Ancient Lives, an online crowdsourced project, started in 2011 at the University of Oxford that uses of which is using the public to transcribe ancient papyri. The project is relaunching in 2017. James Brusuelas, a researcher of papyrology and digital philology at the University of Oxford, came to the University of Waterloo Jan. 5 to speak about the Ancient Lives project and the progress so far.

The project started as an idea to put the collection online and invite the general public to help with transcribing the material.

“One of the biggest problems about this collection isn’t so much that we publish it slowly, it’s that we know very little in terms of its mass amount,” Brusuelas said. “And we really do just need the initial transcriptions to kind of do a rough classification and figure things out and to actually help prioritize the collection.”

The initial approach of the project stuck with transcription and pattern recognition. One problem they came across was that as the writing shifted to cursive, the accuracy level dropped, Brusuelas said.

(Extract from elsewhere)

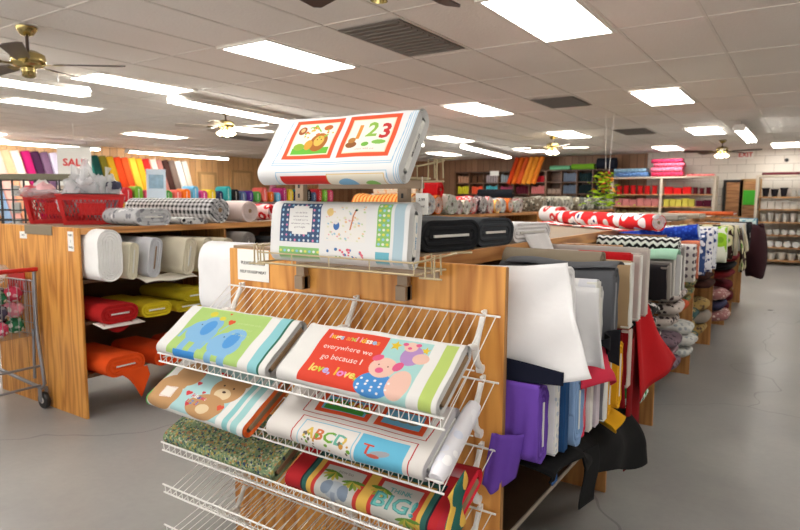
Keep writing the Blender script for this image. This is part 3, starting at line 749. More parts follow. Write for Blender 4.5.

“What we kind of expected was that for a very clear hand, we can have volunteers basically agreeing with professionals at the rate of 90 to 95 per cent,” he said. “Now, as we also expected, as this got cursive, the percentage started to drop. So I think a couple examples were very terrible … they were going down to 50 to 54 per cent agreement.”

Another problem was processing the data that came out of clicks from millions of people taking part in transcribing the works. In order to solve this problem, Brusuelas and his team used algorithms and machine learning, in order to make sense of the data. Using this data, they were able to come to a consensus.

“We’re still working on how to expedite this process for those who are assigned to work on this text,” he said.

Brusuelas hopes to transform this project into identifying authors based on handwriting styles.

“If we could apply some computer vision and start working in handwriting identification, then another way we can interrogate this mass amount database is by images in the data to kind of see if we can put together things that might belong together in some way,” Brusuelas said. “I would be very interested to see if we could actually use the machine learning with harrowing styles the way humans have classified these and to see where the inconsistencies crop up.”